La sfida in vista del referendum confermativo della riforma della Giustizia firmata dal ministro Carlo Nordio e iniziata. Il piano dell’opposizione è semplice: legare il destino della riforma a quello del governo, mentre la maggioranza avverte che la consultazione della prossima primavera «non sarà sul governo Meloni». «È una grande riforma», afferma la ministra Elisabetta Casellati «grazie alla quale il cittadino potrà contare su un giudice terzo». In questo clima l’appello del vicepresidente Pinelli a evitare «delegittimazioni reciproche» e a impostare la campagna referendaria sul «confronto tecnico», sembra destinato a cadere nel vuoto.
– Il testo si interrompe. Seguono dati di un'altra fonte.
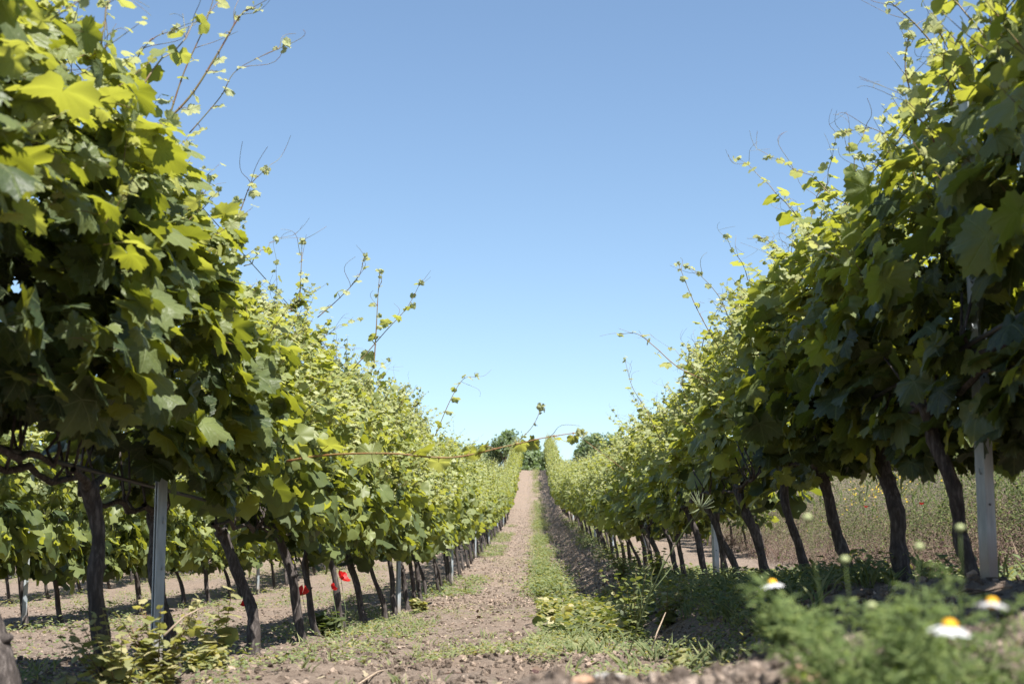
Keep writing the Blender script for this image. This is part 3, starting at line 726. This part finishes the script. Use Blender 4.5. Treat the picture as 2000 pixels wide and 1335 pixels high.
# strip of weeds along the middle of the alley
a = Acc()
yy = 15.5+97*r.random(5200)**1.6; xx = np.interp(yy, [15, 25, 60, 110], [.18, .22, .18, .12])+r.normal(size=len(yy))*np.interp(yy, [15, 30, 110], [.13, .17, .20])
kq = vnoise(xx*2.2, yy*.7, 8) > .50; xx, yy = xx[kq], yy[kq]
clumps(a, np.stack([xx, yy], -1), np.interp(yy, [15, 20, 40, 110], [.16, .22, .20, .22]), .05, r, BL, (.3, .85), 1.0, 9)
tag(obj('alley_weeds', a.mesh('alley_weeds', [M_weed])), kind='stuff')
# broad leaved weeds on the right of the alley near the camera
a = Acc()
clumps(a, region(420, .06, .75, 7.2, 14.5, r, 2.5, .4), .11, .030, r, WL, (.3, .95), 1.2, 12)
clumps(a, region(420, .0, .9, 4.2, 8.0, r, 3, .5), .05, .022, r, BL, (.4, 1.0), 1.3, 9)
clumps(a, region(240, -.5, .12, 3.9, 6.2, r, 3.2, .6), .040, .018, r, BL, (.5, 1.0), 1.2, 9)
# green under the left row
clumps(a, region(760, -1.75, -.62, 5.0, 16, r, 2.4, .5), .045, .022, r, BL, (.3, .95), 1.0, 9)
clumps(a, region(700, -1.5, -.75, 16, 60, r, 1, .4), .07, .05, r, BL, (.3, .8), 1.0, 8)
clumps(a, region(2600, -9, -1.8, 6, 30, r, 1.4, .48), .07, .034, r, BL, (.3, .9), 1.0, 8)
# under the right row
clumps(a, region(1700, .8, 2.0, 4.6, 15, r, 1.8, .3), .09, .034, r, BL, (.2, .9), 1.0, 10)
clumps(a, region(900, 1.0, 1.8, 14, 60, r, 1.2, .4), .13, .05, r, BL, (.15, .8), 1.0, 9)
clumps(a, region(170, -1.9, -.8, 3.2, 4.9, r, 3, .45), .07, .020, r, BL, (.4, .95), 1.2, 10)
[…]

Il centrodestra fa quadrato: «La separazione delle carriere dei magistrati è una riforma che si aspettava da decenni e il referendum non c’entra niente con il futuro del governo», spiega il deputato di Forza Italia, Tommaso Calderone.
«Basta leggere la norma per capire che le critiche sono strumentali», prosegue. «Evidentemente a una parte dei magistrati questa riforma non va bene perché perdono una fetta del loro potere. In questi mesi tanti magistrati mi hanno rivelato di condividere la riforma. Specie i magistrati giudicanti. Li invito pubblicamente a manifestarsi. Sarebbe un bel segnale di coerenza e di verità». Per l’azzurro Maurizio Gasparri «i nemici della riforma della giustizia, non avendo argomenti da contrapporre alla validità del cambiamento che sarà sottoposto al referendum mentono sapendo di mentire e ogni giorno ripetono che ci sarà la subordinazione dei pubblici ministeri alle autorità politiche». A sinistra, Giuseppe Conte e i cinquestelle non perdono occasione per ribadire che «è una riforma destinata a rendere intoccabili il governo e i politici». Il capogruppo M5S al Senato Stefano Patuanelli mira all’obiettivo grosso e sostiene che in caso di vittoria del No al referendum, l’esecutivo non potrebbe certo andare avanti.
Nicola Fratoianni e Angelo Bonelli (Avs) intonano il consueto ritornello dell’attacco alle toghe: «La controriforma della destra non affronta i mali cronici del sistema giudiziario, come la lentezza dei processi penali e civili e la carenza di organici. Serve solo a colpire l’autonomia dei magistrati». Il fronte progressista, però, non appare del tutto compatto. L’ex Guardasigilli Andrea Orlando attacca la riforma ma invita «a discuterne nel merito». E il dem Goffredo Bettini osserva che «il principio della separazione delle carriere a sinistra è riconosciuto da molti». Tuttavia, prosegue, «l’attacco alla magistratura e l’assenza di interventi sulle carceri scoraggerà molti a sinistra dal votare sì. Anch’io valuterò con molta attenzione il mio voto. Si doveva rimanere sul merito, con una discussione responsabile».